O Canadá, muito mais dependente da economia americana que da China, está adotando postura semelhante para cortejar autoridades locais americanas. Seus esforços iniciais para conseguir a adesão de Trump atolaram quando o presidente começou a queixar-se de práticas comerciais injustas canadenses. Sem provocar desnecessariamente o presidente americano, funcionários do governo de Justin Trudeau começaram desde então a reforçar os laços já estreitos entre províncias canadenses e Estados americanos.

De fato, no dia depois de Trump ter explicado sua decisão de retirar os EUA do Acordo de Paris, dizendo que foi eleito "para representar os cidadãos de Pittsburgh, não de Paris", o ministro canadense dos Transportes teve uma reunião com o prefeito de Pittsburgh para discutir a política em relação à mudança climática.Ontario vai juntar-se ao Quebec dentro em breve em uma parceria de mercado de emissões com a Califórnia. O governo federal canadense também está construindo relacionamentos com autoridades da Flórida, do Texas, Michigan, Nova York e outros Estados.

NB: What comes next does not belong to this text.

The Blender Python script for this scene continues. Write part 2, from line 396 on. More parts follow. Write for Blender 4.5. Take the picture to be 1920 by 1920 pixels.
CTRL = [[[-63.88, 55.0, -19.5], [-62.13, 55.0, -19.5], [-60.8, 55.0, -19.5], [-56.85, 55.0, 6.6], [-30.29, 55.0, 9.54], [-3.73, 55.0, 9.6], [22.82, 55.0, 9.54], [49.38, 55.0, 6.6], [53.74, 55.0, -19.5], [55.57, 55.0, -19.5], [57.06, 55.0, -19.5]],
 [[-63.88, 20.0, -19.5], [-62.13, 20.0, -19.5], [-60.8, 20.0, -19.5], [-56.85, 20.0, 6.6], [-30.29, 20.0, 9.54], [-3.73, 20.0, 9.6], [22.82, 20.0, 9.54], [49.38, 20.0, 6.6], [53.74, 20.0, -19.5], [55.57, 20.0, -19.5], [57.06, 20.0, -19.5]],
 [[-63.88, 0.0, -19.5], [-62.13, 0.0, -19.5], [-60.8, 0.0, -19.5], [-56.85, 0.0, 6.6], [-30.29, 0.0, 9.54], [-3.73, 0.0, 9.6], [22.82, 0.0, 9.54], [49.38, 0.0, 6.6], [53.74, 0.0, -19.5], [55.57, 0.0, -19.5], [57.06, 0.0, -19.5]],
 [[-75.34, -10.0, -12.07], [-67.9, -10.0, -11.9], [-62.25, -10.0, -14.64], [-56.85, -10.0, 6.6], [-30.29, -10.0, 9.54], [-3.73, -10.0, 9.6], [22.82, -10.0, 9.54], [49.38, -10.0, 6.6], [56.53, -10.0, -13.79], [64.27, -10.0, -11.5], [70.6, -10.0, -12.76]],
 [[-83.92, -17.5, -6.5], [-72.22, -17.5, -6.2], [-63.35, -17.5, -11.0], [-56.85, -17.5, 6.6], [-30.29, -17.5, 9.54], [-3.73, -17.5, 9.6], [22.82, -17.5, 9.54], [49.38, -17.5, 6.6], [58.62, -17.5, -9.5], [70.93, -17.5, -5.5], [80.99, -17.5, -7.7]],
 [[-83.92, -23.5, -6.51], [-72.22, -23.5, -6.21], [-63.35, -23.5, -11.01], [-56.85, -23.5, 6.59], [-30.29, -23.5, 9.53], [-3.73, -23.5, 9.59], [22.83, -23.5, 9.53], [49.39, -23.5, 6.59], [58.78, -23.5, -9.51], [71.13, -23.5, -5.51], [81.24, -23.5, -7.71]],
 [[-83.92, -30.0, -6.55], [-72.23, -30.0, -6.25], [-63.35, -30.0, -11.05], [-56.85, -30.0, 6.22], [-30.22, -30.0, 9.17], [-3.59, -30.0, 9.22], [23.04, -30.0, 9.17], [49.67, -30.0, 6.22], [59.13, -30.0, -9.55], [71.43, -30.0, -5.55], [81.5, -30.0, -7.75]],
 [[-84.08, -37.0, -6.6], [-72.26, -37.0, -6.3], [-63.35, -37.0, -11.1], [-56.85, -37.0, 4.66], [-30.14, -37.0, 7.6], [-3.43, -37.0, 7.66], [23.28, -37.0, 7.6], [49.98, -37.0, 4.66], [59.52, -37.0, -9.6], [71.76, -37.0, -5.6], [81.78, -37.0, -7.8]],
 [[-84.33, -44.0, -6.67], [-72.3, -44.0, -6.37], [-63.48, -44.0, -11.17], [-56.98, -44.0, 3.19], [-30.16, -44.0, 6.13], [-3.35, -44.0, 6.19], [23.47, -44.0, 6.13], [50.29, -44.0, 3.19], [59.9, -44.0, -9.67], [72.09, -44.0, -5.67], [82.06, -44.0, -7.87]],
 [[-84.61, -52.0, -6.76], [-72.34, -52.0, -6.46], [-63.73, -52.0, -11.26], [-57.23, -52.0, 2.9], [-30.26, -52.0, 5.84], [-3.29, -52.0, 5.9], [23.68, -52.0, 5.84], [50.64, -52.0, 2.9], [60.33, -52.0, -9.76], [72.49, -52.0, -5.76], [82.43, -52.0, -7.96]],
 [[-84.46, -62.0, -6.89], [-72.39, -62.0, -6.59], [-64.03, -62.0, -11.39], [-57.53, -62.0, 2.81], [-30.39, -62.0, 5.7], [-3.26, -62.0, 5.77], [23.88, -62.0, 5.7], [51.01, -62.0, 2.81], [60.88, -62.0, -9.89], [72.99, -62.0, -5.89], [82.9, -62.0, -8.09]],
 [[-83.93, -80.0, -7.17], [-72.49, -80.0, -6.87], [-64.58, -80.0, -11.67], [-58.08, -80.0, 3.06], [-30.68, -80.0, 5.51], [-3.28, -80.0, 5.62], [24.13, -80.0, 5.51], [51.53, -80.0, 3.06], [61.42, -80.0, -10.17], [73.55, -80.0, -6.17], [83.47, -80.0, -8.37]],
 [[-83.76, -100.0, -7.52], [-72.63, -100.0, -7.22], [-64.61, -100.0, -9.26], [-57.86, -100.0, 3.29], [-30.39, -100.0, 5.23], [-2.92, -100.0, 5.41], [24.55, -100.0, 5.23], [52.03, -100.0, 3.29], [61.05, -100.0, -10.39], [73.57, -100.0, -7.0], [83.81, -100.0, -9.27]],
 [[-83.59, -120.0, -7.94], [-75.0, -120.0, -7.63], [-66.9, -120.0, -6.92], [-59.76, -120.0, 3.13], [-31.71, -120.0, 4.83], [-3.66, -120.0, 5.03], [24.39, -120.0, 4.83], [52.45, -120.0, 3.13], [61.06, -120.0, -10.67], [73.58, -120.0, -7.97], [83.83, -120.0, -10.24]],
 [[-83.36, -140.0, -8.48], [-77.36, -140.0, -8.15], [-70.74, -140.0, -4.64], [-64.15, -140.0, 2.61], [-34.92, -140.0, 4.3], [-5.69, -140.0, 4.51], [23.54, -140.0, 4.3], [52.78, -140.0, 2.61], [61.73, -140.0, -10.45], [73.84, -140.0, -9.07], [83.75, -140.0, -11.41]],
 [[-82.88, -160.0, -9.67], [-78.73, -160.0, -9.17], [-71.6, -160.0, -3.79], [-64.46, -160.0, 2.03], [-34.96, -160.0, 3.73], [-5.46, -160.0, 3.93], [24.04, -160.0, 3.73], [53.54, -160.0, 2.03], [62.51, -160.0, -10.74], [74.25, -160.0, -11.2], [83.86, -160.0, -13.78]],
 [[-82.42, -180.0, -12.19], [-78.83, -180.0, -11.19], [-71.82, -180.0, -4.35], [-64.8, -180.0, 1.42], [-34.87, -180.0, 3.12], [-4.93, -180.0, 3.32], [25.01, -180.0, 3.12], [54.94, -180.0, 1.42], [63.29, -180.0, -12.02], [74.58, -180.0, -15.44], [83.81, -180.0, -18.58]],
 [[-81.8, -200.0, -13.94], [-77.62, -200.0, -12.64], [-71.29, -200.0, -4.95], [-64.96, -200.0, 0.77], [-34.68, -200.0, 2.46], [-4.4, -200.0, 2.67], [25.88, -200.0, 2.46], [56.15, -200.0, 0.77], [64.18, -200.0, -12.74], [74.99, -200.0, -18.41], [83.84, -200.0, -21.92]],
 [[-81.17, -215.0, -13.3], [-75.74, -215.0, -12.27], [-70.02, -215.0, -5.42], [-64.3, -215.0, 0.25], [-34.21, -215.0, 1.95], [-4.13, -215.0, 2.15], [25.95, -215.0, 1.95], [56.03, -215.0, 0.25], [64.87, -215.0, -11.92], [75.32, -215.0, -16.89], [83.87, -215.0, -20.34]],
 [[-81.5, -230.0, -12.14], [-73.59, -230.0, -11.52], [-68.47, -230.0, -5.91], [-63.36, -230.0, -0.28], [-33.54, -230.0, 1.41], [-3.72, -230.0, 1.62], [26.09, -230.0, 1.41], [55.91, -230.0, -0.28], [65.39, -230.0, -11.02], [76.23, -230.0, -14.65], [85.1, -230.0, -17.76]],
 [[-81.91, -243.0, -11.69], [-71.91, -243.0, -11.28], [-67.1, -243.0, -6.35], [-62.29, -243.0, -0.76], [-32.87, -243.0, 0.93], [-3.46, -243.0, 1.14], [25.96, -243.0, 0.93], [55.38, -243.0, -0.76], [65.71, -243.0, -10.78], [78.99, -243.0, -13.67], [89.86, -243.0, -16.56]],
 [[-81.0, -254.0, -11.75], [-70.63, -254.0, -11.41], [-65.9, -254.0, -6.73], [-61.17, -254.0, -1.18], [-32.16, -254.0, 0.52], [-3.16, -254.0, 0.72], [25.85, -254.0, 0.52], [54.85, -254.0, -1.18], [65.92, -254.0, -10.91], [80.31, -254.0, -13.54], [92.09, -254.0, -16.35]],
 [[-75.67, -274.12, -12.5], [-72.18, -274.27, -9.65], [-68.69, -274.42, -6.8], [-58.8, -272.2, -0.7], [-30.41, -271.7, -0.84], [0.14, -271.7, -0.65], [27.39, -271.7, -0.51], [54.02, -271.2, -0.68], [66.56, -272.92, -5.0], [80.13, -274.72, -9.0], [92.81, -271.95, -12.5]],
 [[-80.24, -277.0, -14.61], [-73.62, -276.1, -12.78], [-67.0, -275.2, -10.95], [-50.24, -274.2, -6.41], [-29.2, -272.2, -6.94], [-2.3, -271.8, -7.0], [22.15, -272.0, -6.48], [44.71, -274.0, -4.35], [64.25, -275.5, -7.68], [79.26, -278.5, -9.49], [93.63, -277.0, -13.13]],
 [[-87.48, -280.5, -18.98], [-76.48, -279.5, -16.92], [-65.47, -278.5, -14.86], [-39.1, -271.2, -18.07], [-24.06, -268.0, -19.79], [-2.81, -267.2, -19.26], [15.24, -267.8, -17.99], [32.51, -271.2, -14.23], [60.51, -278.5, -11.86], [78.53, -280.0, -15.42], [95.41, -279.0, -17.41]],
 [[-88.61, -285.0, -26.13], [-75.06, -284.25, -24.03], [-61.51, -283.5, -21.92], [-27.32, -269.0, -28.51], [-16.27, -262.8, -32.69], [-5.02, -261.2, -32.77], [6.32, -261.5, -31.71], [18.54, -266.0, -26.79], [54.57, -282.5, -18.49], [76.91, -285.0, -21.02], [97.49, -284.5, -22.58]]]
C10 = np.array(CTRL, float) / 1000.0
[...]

"Os Estados Unidos são maiores que a administração Trump", disse recentemente a ministra canadense do Meio Ambiente. Ela tem razão.

Confiança no presidente dos EUA - Em %

É claro que não há nada de novo em outros governos, especialmente os de aliados dos EUA, forjarem relações políticas e comerciais com Estados e cidades americanos. Mas a abordagem "América em Primeiro Lugar" da administração Trump, frequentemente marcada pelo rejeição do resto do mundo, conferiu nova urgência a essas relações.

O presidente dos Estados Unidos exerce poder considerável, especialmente sobre a política externa. Mas mais governos estão descobrindo os benefícios potenciais de aproveitar a estrutura descentralizada dos Estados Unidos para conseguir o que querem. E eles vão encontrar um número crescente de governadores e prefeitos americanos dispostos a recebê-los de braços abertos.